A rule prohibiting mobile phone spam adopted by the US
Federal Communications Commission (FCC) earlier this month does not
prohibit phone-to-phone text messaging, but FCC officials believe
the new rule, combined with a 13-year-old law, should protect US
mobile phone customers against unsolicited commercial
e-mail.
The text of the new FCC order notes that the FCC's 4 August
action to prohibit mobile-phone spam applies specifically to
internet-to-phone messages addressed to a domain name, not to
phone-to-phone messages using SMS.
The Controlling the Assault of Non-Solicited Pornography and
Marketing (Can-Spam) Act, which US President George Bush signed
into law in December 2003, authorised the FCC specifically to
address mobile phone spam sent to e-mail-style domain-name
addresses.
While the new FCC order covers any internet-to-phone messages
using SMS sent to a domain name address, most SMS messages use the
recipient's phone number to deliver the message. The new FCC order
prohibits the sending of commercial messages to mobile phone
domains without the permission of the subscriber.

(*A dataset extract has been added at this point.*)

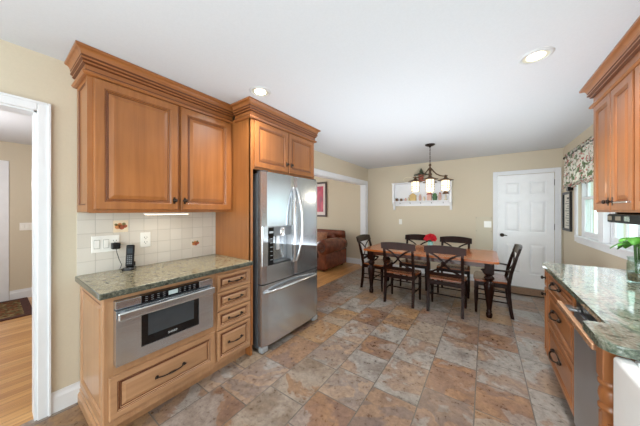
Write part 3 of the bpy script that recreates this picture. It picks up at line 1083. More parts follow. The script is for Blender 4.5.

At least one critic questions whether the FCC's failure to
address many SMS messages in its latest order could open mobile
phone users up to spam or cause confusion about what text
advertisements are legal. But FCC officials say the 1991 Telephone
Consumer Protection Act (TCPA) already bans most mobile phone spam
not addressed by the recent order.
The TCPA restricts the use of telephones and fax machines to
deliver unsolicited advertisements, and in 2003, the FCC and US
Federal Trade Commission established a national do-not-call
registry with authorisation from the TCPA. In the June 2003 FCC
order authorising the do-not-call list, the FCC also spelled out
rules that should cover most forms of mobile phone spam not
addressed in the Can-Spam order, said Ruth Yodaiken, an attorney
advisor at the FCC.
The FCC's TCPA rules prohibit marketers from using automatic
telephone dialing systems to make calls to wireless phone numbers,
and the rule applies to text messages as well as voice calls,
Yodaiken said. With a rule against sending messages in bulk to
mobile phones, most of the incentive for spammers to target mobile
phones is gone, she added.
And while the prohibition against auto-dialers does not address
SMS-based advertising sent from one mobile phone to another - a
tactic too expensive for many spammers - the national do-not-call
list should cover that form of unsolicited advertising, Yodaiken
said. The list protects people who sign up for it from unsolicited
phone-based advertising, and the FCC rules include text-based phone
advertising on the list of prohibited activities under the
do-not-call list, Yodaiken said.
The rules adopted by the FCC this month should close a hole in
the protections against mobile-phone spam not addressed in the TCPA
- spam sent to mobile phones through e-mail-style addresses,
Yodaiken added. "We're trying to close the net there," Yodaiken
said. "We're hoping we get most of it."
There are 167.6 million mobile phone service subscribers in the
US, according to Cellular Telecommunications & Internet
Association (CTIA). In December 2003, 21 billion text messages were
sent to mobile phones in the US, although many of those messages
were not commercial spam, according to CTIA.